**TO BE DONE**
Pull out every line of the listing below where "scene" appears.

⁂

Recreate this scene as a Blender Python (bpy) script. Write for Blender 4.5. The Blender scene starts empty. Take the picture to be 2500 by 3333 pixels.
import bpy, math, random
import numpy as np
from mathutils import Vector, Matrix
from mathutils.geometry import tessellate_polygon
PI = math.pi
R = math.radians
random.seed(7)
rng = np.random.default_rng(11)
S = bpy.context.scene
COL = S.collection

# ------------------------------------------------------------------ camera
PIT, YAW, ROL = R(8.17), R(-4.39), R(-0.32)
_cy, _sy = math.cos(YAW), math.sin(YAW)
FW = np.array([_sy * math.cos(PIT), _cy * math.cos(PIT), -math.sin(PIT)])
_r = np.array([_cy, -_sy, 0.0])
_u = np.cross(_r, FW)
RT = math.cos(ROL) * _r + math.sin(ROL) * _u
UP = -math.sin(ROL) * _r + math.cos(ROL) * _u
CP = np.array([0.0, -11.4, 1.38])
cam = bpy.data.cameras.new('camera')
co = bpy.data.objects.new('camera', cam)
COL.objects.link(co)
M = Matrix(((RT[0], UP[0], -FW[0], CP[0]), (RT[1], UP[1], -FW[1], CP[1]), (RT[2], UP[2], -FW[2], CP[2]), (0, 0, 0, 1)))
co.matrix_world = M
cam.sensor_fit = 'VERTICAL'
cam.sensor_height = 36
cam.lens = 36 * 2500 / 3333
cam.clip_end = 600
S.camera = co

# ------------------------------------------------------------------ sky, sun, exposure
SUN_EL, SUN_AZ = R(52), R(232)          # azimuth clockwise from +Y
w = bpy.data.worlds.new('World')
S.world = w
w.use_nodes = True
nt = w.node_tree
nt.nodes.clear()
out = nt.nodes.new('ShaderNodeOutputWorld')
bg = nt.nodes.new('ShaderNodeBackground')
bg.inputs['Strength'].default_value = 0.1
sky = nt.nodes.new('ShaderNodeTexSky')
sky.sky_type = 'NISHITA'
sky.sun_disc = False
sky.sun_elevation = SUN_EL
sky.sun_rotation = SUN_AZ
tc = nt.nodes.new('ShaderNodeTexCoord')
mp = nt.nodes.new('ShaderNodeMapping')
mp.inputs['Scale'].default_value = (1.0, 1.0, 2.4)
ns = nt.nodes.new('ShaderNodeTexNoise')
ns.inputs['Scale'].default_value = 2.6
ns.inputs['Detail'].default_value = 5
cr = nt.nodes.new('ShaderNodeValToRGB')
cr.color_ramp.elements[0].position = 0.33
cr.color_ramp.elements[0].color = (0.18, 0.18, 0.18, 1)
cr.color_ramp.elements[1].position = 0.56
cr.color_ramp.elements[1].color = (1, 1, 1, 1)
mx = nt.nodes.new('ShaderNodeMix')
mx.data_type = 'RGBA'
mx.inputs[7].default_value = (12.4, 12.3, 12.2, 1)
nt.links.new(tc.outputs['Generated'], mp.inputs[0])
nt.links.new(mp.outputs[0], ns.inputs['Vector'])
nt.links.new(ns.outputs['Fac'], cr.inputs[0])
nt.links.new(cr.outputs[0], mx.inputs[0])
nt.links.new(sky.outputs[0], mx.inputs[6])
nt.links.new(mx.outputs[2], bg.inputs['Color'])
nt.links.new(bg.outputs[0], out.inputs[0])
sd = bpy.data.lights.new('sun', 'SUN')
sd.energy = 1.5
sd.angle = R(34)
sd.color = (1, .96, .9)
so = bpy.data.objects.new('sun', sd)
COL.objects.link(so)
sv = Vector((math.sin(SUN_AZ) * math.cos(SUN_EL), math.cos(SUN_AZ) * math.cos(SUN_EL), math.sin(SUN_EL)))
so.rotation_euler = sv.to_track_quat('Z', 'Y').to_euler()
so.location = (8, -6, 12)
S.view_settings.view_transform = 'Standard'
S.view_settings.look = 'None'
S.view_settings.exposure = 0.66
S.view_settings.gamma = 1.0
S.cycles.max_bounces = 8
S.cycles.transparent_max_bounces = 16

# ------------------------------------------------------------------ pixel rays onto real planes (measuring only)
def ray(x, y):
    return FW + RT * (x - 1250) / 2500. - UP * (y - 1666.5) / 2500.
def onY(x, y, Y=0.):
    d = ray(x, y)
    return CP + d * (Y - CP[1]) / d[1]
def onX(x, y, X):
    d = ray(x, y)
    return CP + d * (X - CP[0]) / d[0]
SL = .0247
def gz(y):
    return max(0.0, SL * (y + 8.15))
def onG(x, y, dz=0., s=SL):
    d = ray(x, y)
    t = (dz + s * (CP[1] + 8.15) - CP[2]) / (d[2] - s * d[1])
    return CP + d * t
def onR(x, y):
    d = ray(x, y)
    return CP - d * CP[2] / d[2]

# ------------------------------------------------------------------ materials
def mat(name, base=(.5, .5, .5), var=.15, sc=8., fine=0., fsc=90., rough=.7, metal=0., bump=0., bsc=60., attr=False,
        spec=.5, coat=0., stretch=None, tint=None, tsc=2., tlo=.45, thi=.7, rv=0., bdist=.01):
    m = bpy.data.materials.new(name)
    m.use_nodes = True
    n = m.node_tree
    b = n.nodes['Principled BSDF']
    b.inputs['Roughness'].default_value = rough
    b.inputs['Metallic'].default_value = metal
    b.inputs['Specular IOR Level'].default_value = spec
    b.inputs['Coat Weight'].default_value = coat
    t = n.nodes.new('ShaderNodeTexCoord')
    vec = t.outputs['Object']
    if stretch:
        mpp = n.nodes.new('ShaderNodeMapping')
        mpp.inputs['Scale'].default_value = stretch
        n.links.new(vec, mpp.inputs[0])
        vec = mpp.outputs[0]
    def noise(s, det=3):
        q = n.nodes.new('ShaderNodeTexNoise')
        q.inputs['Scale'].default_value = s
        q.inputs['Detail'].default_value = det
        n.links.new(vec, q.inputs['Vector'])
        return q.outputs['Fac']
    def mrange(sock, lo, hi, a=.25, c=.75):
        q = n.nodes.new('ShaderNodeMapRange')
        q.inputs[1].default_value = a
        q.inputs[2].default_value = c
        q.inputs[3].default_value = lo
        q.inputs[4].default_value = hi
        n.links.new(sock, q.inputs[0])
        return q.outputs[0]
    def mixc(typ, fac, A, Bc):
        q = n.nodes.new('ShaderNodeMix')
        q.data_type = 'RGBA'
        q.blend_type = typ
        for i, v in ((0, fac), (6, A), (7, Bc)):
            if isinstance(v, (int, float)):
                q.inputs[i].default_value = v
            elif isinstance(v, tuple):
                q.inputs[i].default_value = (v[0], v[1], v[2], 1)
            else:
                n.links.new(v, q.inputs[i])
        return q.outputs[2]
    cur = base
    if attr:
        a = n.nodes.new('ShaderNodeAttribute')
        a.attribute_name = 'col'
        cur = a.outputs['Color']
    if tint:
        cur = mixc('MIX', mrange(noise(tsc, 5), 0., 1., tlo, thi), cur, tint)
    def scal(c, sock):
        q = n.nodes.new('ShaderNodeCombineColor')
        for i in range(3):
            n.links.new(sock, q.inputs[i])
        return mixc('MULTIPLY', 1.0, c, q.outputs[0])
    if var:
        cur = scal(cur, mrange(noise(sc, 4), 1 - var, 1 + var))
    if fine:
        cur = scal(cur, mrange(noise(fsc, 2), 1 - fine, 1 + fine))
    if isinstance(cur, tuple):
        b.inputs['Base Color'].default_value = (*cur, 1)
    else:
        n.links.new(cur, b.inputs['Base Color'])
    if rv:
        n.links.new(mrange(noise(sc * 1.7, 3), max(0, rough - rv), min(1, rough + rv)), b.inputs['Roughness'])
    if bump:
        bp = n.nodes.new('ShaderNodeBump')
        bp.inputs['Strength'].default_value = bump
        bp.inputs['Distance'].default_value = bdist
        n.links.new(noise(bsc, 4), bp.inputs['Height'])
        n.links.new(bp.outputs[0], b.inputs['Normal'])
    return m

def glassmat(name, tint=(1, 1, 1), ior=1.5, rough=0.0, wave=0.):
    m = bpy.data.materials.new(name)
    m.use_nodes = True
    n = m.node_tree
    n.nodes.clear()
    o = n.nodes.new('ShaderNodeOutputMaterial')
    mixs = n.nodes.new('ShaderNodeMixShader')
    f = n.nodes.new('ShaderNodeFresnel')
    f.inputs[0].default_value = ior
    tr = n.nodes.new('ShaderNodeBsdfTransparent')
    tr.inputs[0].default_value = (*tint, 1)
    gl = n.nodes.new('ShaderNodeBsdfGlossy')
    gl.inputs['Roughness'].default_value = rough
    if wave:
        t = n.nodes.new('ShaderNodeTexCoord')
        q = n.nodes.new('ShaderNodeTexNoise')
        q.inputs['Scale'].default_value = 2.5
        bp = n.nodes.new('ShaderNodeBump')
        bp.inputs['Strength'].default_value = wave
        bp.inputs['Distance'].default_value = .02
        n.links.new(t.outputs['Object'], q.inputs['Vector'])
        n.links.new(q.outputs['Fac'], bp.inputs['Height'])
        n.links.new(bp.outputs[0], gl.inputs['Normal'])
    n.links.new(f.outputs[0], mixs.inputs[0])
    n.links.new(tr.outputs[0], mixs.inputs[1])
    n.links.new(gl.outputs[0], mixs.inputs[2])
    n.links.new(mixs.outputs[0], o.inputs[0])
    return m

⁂

**ANSWER TO THIS EXERCISE**
Recreate this scene as a Blender Python (bpy) script. Write for Blender 4.5. The Blender scene starts empty. Take the picture to be 2500 by 3333 pixels.
S = bpy.context.scene